NEWS BULLETIN

March 23, 2004 --- Vol. 10, No. 30March 2004

North Slope Borough drops out of Alaska Gasline Port Authority

The North Slope Borough announced today it is ending its participation in the Alaska Gasline Port Authority, leaving the Fairbanks North Star Borough and city of Valdez to pursue a municipally owned natural gas project on their own.

North Slope Borough Mayor George Ahmaogak Sr. said the borough decided to drop out of the port authority in favor of focusing entirely on private-ownership efforts under the state’s Stranded Gas Development Act.

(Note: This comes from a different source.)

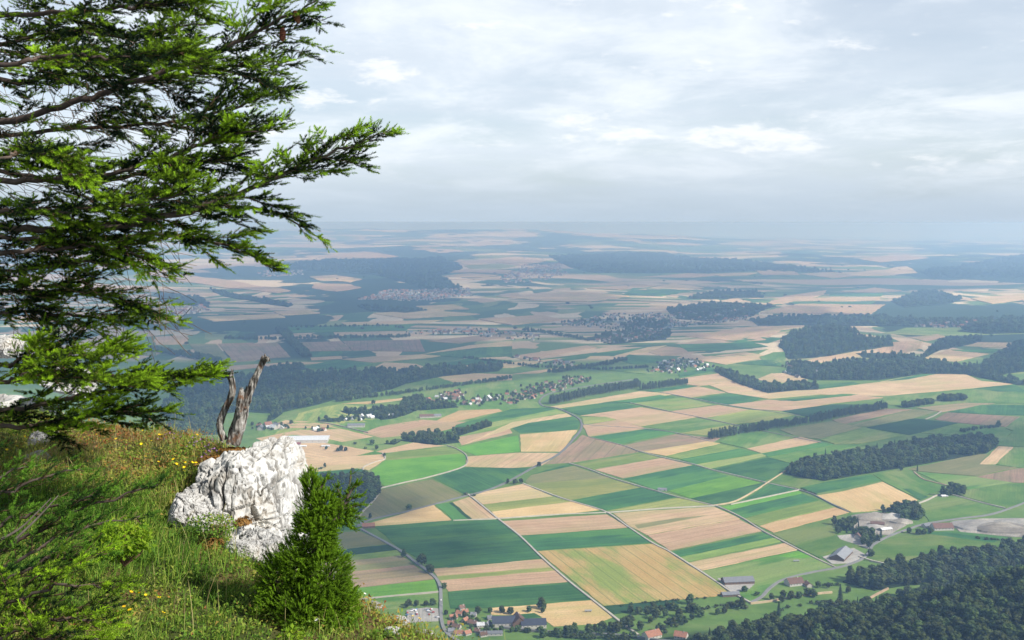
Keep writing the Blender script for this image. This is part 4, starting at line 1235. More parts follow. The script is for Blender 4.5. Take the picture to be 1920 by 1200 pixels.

The borough has a lot at stake in any state-negotiated contract under the Stranded Gas Act, the mayor said. The law allows the state and a private developer to set up a long-term contract for payments in lieu of all state and municipal taxes on a gas line project, and oil and gas property taxes are the borough’s main source of revenue.

Negotiations have been under way for almost two months between the state and two Stranded Gas Act applicants: the three major North Slope producers, and a consortium led by pipeline operator MidAmerican Energy Holdings Co., of Des Moines, Iowa.

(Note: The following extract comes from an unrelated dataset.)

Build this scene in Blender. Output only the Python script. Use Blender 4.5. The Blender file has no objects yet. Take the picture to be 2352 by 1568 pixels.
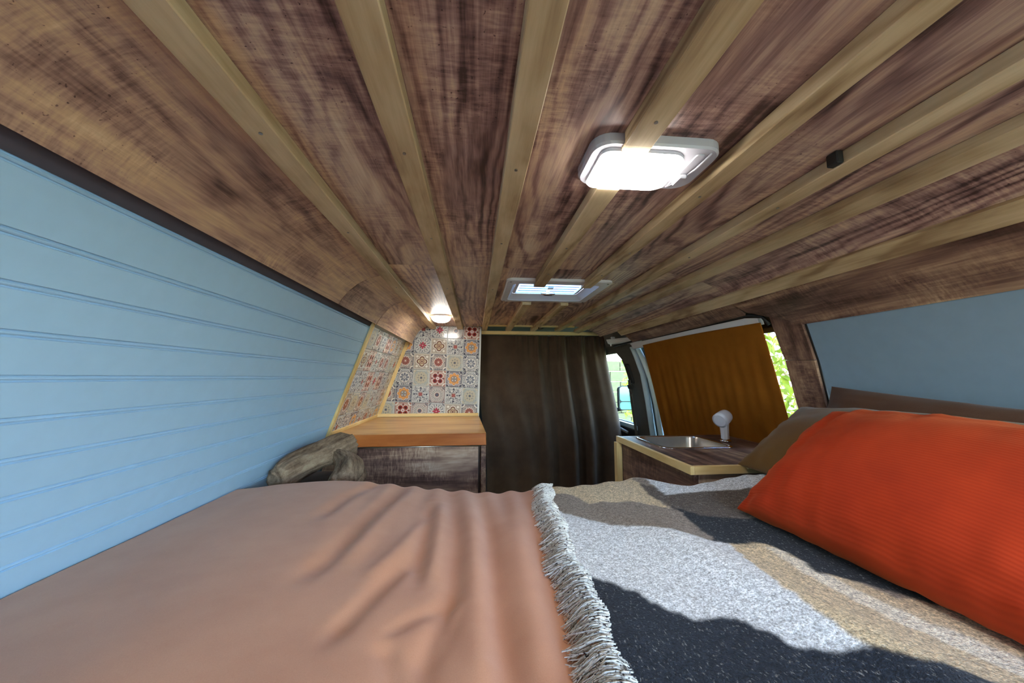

“We are a major revenue stakeholder in this process … so we have to zero in on stranded gas. We can’t have our voice diluted by our active participation in other groups with other interests,” Ahmaogak said.

The three-partner port authority has been working since 1999 to put together a deal for North Slope natural gas supplies, pipeline financing and construction and sales contracts needed to build the project that has eluded private developers for almost 30 years.

“We just need to pull back and make it clear that the borough is coming at this as a municipality with a significant stake, not as a developer,” Ahmaogak said in a prepared statement released Tuesday afternoon.

The loss of the North Slope Borough will not affect the port authority’s effort to develop a gas line project, said Fairbanks North Star Borough Mayor Jim Whitaker. The municipal authority believes its potential for tax-exempt financing and an exemption from federal corporate income taxes gives it a significant economic advantage over other potential developers.

Mayor Ahmaogak also noted that the North Slope’s regional Native corporation, the Arctic Slope Regional Corp., is part of the MidAmerican Energy-led consortium negotiating for a state fiscal contract for a gas line project. “It doesn’t make sense for the borough to compete with ASRC over a gas line project,” he said.